The Girl to His Left by Stephen P. Learned

The Girl To His Left (Bermondsey Books, 318 pp. $9.99, paper; $2.99, Kindle) is an entertaining novel about the military and the antiwar movement in the Sixties written by Stephen P. Learned, who says he didn’t serve in the military or take part in the protests against the Vietnam War. Learned is a retired U.S. Justice Department trial attorney who has been a long-time volunteer at the Vietnam Veterans Memorial in Washington, D.C.

We meet the title character, Shawn, on the first page as she takes a seat next to Paul Bondra at a pizza place. It’s the spring of 1966 in Pittsburgh and the two strike up a conversation. Paul is about to join the Marines and they bond over the next month, deciding to write each other while he’s gone in hopes they can maintain their relationship. They promise to be faithful to each other. “As long as you’re alive,” Shawn tells Paul, “I’m yours. But don’t come back a different person.”
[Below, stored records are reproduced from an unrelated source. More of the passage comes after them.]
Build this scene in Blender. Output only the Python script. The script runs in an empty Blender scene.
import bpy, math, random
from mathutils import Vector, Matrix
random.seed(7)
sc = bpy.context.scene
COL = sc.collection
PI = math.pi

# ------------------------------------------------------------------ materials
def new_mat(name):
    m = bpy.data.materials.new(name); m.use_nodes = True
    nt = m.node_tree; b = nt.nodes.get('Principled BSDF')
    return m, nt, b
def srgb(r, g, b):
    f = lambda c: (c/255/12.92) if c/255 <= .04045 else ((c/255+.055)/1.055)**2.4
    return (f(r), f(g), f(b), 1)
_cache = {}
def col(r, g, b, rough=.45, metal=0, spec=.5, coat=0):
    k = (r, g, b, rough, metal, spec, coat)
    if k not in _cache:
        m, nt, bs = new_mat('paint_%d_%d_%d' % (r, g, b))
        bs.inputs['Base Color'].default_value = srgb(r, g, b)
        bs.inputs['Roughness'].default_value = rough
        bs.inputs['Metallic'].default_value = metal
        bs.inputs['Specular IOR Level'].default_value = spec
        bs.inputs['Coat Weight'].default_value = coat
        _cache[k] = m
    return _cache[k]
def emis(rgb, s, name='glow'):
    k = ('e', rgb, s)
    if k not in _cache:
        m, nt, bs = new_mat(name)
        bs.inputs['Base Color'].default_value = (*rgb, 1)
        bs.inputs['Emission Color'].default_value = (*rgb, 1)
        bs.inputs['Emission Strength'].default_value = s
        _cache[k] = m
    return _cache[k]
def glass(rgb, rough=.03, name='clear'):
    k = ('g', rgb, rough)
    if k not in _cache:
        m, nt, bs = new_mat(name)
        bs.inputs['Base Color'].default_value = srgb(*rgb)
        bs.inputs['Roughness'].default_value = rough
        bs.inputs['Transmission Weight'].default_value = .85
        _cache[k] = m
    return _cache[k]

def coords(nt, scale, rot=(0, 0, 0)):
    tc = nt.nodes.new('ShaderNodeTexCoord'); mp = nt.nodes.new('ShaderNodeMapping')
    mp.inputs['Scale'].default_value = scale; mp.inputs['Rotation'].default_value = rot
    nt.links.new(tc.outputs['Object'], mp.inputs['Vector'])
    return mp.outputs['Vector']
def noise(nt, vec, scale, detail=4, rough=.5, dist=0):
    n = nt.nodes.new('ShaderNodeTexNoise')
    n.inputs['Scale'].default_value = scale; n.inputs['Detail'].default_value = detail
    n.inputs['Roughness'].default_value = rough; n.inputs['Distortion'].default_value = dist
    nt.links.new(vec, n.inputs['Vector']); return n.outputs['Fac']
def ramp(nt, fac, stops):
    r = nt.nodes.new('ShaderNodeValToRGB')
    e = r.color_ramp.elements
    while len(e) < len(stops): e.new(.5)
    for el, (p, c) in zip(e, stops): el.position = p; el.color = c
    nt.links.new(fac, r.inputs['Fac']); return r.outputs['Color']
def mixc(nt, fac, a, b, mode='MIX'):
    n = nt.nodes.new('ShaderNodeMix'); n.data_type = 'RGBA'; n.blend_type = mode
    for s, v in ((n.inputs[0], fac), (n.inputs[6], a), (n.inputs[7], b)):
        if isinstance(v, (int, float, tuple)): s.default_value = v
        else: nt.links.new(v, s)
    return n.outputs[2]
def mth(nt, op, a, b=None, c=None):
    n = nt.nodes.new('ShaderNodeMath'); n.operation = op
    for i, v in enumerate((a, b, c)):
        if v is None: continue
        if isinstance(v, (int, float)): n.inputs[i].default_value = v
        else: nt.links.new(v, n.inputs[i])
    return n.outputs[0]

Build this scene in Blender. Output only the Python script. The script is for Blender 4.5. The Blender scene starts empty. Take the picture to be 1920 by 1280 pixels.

After his first military haircut Paul says he looks “like one of those Mormon guys who knock on your door.” With Paul on active duty, Shawn transfers to the University of Wisconsin and becomes involved in the antiwar movement. She keeps it a secret from most people that she has a boyfriend in the Marine Corps.

In February of 1967 Paul’s plane lands at DaNang and he is quickly bused to Hill 327. While he is setting up security and night ambushes, Shawn is engaged in antiwar activities, including attending draft card burnings.

Soon Paul finds himself in the thick of things. He “felt the change in pressure caused by bullets snapping overhead,” Learned writes, coming from the “nasty clap of a Russian SKS semi-automatic carbine.” Paul notes that an after-action search of a hamlet bombed by Americans uncovered dead bodies. “Bad guys, good guys, who knew?”

As a platoon leader, Paul decides he “wasn’t going to kill anyone until his men killed first. Sure, he was a killer. But his job was to lead killers, not be one.”

Stephen Learned

Paul learns that he can get an early out if he extends his tour in Vietnam for six months. He considers it, but remembers that Shawn made him promise he would return as soon as he could.

He writes to her, spelling out his reasons for extending. She writes back saying she’s completely opposed to the idea. What’s more, she suggests that if he does extend his tour it would be a selfish act and she would end their relationship.

As you would expect of a good novel—and this is a very good one—bigger-picture historical moments are personalized through the eyes of the characters. This gives the reader a better understanding of exactly what those events meant to those who lived through them.